Le philosophe Henri Pena-Ruiz résume crûment la situation : « L'idéologie pragmatiste du terrain est une lâcheté politique. » Yves Careil affirme, lui, dans son ouvrage De l'école publique à l'école libérale (Presses universitaires de Rennes, 1998) : « Avec le recul, il apparaît que la revendication d'une plus grande liberté s'est surtout traduite par l'émergence de nouveaux marchés, de nouveaux classements sociaux et de nouvelles disqualifications, au niveau de pratiques possédant à l'origine un parfum libérateur. » De fait, c'est une véritable dérégulation du jeu scolaire qui s'est produite en vingt ans, aboutissant à une école dans laquelle les inégalités sociales et géographiques s'accentuent.

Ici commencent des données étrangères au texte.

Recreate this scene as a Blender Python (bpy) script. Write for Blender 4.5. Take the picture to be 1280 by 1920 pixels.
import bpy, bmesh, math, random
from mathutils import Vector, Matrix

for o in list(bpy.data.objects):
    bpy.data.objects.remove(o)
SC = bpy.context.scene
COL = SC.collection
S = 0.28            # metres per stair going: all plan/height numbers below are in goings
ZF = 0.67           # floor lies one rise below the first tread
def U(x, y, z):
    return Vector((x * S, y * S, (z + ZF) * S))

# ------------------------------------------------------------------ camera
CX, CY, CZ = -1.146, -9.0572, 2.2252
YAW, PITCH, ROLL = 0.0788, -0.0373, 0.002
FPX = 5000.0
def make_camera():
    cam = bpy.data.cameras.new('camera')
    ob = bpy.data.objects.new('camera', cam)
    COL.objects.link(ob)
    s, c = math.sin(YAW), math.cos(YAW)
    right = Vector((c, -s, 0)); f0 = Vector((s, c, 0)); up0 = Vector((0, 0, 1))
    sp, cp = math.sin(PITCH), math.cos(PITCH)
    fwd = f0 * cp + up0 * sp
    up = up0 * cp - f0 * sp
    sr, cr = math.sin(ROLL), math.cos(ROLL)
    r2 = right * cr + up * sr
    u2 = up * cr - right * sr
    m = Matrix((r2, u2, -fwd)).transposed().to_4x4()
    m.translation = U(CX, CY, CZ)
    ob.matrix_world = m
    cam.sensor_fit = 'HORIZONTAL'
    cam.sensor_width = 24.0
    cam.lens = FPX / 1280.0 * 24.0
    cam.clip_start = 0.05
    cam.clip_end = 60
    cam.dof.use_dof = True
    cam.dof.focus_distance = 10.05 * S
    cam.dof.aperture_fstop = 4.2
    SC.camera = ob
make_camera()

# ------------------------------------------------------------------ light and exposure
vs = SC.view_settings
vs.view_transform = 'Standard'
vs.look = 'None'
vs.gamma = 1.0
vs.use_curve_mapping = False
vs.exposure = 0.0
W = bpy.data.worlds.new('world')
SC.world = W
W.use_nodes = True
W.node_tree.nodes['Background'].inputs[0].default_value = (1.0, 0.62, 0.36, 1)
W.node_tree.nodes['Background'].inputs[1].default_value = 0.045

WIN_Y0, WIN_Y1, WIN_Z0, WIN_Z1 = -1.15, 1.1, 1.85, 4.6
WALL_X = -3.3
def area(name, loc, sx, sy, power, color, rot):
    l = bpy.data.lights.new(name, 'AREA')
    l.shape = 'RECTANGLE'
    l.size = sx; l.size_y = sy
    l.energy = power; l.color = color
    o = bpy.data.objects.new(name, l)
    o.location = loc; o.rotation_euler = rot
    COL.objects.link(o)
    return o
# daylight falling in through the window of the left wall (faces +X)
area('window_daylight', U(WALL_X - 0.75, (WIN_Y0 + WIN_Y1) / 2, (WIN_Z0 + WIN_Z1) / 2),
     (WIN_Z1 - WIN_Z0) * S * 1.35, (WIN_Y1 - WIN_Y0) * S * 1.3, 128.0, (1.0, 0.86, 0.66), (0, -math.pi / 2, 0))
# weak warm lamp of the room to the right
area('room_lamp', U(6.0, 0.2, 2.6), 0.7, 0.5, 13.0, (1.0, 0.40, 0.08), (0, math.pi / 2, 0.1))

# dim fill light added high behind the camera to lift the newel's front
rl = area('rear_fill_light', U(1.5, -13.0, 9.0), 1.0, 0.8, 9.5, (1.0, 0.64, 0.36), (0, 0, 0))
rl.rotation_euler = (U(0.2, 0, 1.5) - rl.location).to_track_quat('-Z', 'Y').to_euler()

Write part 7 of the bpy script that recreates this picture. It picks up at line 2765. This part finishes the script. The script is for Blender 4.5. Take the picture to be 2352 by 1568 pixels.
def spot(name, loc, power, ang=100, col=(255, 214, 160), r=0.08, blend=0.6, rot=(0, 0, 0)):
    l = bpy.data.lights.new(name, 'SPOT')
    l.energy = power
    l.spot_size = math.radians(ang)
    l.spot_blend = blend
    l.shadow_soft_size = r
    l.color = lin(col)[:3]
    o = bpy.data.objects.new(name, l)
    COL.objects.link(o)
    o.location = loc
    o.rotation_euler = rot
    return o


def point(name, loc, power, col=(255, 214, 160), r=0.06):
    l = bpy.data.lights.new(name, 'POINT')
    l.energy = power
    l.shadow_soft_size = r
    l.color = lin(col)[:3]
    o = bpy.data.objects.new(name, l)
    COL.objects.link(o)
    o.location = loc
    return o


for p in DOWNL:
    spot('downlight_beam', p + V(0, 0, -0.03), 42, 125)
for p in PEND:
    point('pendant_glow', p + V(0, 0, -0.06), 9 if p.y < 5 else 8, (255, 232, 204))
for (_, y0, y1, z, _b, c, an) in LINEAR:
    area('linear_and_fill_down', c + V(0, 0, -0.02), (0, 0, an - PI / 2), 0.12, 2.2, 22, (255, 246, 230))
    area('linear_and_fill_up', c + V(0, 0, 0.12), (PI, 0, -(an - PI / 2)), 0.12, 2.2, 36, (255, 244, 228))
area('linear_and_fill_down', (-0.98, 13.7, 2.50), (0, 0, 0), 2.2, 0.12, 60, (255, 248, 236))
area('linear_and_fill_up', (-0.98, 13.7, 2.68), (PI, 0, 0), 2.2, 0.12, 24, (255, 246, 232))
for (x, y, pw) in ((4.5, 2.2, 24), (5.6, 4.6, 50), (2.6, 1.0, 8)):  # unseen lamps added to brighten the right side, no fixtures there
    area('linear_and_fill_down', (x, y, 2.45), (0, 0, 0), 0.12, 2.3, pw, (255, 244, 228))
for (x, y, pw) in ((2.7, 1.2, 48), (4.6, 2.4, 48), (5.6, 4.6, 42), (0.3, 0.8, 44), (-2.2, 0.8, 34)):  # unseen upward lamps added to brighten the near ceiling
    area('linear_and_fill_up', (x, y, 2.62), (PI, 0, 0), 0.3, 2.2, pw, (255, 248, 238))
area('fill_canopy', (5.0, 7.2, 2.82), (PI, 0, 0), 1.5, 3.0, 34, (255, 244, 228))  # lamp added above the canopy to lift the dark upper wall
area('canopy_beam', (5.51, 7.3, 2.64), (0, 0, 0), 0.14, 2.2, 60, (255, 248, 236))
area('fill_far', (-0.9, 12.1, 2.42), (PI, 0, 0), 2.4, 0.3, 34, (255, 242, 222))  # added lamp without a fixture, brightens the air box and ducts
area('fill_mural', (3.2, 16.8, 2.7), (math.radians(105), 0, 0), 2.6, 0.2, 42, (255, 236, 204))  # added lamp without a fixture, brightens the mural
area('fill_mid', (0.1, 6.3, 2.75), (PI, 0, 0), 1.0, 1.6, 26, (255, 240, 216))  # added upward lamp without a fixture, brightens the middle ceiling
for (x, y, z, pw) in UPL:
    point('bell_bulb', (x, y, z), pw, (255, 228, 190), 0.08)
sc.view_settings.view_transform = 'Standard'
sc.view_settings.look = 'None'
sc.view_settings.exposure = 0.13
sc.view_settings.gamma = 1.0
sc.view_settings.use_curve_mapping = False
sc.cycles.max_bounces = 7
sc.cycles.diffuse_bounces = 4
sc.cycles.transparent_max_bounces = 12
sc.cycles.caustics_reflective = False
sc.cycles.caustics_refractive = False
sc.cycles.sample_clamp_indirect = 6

Certes la dégradation des conditions économiques et sociales y est pour beaucoup. Mais nul ne s'étonne que, dans un système qui a absorbé un flot grandissant d'élèves jusqu'au milieu des années 90, de nouvelles règles se soient installées - décentralisation, déconcentration, territorialisation des politiques - sans qu'aucun véritable bilan soit tiré. Ni la gauche ni la droite ne se sont sérieusement inquiétées de l'extrême diversification d'un système dans lequel le délit d'initié de ceux qui connaissent les bonnes filières, les bons établissements et les bonnes classes peut tranquillement prospérer. Et pour cause, ce délit est la chose du monde la mieux partagée dans les deux camps.

THÈMES PSEUDO-CONSENSUELS

Qui s'émeut aujourd'hui lorsque l'ancien dirigeant de la Fédération syndicale unitaire, Michel Deschamps, affirme, à juste titre, dans un docte débat sur les programmes, qu'il y a belle lurette que la réalité a rattrapé les pires craintes : à savoir qu'on n'enseigne plus la même chose dans un établissement de banlieue défavorisée et un établissement de centre- ville ?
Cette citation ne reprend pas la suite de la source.